● DIRECTIONS
Using the records below, quote only the span that opens with the line containing "Write the bpy" and closes with the line containing "COL = scn.collection", exactly and inclusively.

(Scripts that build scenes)
◇ ◇ ◇ ◇

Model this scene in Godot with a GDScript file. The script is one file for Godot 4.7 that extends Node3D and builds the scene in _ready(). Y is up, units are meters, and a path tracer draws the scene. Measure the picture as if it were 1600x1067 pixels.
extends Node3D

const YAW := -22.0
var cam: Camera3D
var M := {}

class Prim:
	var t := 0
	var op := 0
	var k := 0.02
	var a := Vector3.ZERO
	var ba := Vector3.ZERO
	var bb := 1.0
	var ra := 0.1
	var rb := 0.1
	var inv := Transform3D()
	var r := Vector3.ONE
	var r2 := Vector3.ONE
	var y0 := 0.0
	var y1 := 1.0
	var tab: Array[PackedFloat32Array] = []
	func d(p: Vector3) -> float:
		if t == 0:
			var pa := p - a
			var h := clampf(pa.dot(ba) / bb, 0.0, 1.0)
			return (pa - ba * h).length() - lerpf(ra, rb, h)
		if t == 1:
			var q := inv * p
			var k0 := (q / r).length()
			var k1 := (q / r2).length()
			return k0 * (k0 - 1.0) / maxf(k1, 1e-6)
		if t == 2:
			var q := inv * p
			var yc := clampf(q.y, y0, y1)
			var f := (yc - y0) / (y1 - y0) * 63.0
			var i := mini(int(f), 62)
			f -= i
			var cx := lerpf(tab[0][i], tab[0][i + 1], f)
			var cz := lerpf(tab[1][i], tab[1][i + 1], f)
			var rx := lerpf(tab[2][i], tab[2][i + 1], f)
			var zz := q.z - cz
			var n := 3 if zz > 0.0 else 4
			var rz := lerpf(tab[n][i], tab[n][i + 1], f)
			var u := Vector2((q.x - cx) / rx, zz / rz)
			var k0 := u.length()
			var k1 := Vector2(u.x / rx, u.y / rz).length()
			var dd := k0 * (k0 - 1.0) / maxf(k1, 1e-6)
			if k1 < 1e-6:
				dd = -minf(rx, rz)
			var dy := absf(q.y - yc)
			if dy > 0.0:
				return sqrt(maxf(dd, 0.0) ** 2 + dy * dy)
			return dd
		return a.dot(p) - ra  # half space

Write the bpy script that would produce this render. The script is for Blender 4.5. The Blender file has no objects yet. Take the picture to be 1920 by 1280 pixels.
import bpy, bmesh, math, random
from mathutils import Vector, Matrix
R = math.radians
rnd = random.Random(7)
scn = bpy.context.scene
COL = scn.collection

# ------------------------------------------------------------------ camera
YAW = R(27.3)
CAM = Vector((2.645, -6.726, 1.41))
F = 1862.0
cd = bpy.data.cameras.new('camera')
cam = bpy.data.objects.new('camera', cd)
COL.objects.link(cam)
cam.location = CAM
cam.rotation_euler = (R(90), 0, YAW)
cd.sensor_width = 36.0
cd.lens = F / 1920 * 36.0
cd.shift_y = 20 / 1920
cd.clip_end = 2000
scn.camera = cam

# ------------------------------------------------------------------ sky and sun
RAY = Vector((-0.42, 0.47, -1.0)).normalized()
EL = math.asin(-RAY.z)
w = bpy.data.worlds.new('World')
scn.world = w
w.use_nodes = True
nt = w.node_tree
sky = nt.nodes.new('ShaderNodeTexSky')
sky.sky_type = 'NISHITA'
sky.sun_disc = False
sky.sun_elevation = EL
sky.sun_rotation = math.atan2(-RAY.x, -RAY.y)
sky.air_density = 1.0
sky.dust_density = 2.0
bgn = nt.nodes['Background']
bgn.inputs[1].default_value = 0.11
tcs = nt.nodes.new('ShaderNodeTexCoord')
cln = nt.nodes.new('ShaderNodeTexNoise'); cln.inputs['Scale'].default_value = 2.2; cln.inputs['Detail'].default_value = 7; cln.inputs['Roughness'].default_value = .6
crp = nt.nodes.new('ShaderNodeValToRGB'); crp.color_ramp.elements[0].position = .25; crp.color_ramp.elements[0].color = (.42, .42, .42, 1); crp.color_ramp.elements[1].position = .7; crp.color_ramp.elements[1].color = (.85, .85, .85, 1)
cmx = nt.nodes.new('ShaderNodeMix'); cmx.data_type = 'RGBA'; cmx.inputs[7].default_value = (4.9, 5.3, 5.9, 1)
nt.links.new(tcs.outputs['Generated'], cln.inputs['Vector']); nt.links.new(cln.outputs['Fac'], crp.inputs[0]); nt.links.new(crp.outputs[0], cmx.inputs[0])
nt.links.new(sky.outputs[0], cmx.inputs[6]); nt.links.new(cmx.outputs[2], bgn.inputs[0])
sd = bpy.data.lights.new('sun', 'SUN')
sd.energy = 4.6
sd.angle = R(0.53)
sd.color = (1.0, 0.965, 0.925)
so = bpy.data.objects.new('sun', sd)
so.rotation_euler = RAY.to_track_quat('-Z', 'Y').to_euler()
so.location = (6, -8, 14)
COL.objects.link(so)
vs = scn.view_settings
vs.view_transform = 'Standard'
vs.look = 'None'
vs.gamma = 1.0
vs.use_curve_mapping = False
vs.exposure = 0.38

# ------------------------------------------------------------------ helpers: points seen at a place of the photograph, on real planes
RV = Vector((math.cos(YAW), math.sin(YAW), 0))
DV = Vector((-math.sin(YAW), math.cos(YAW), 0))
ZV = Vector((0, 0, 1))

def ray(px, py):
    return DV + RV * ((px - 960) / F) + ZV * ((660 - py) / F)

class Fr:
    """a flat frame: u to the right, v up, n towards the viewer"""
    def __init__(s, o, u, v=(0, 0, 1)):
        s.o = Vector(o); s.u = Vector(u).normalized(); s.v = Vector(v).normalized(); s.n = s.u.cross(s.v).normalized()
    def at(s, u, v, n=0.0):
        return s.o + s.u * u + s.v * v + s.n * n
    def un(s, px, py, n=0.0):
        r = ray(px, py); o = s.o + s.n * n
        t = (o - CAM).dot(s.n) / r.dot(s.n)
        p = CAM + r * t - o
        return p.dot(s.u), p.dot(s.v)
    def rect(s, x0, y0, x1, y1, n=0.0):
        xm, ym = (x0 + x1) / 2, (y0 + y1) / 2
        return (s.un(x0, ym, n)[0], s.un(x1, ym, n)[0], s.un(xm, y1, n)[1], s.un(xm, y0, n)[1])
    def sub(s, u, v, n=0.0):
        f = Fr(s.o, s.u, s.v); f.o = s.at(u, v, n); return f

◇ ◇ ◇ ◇

● OUTPUT OF THE TASK
Write the bpy script that would produce this render. The script is for Blender 4.5. The Blender file has no objects yet. Take the picture to be 1920 by 1280 pixels.
import bpy, bmesh, math, random
from mathutils import Vector, Matrix
R = math.radians
rnd = random.Random(7)
scn = bpy.context.scene
COL = scn.collection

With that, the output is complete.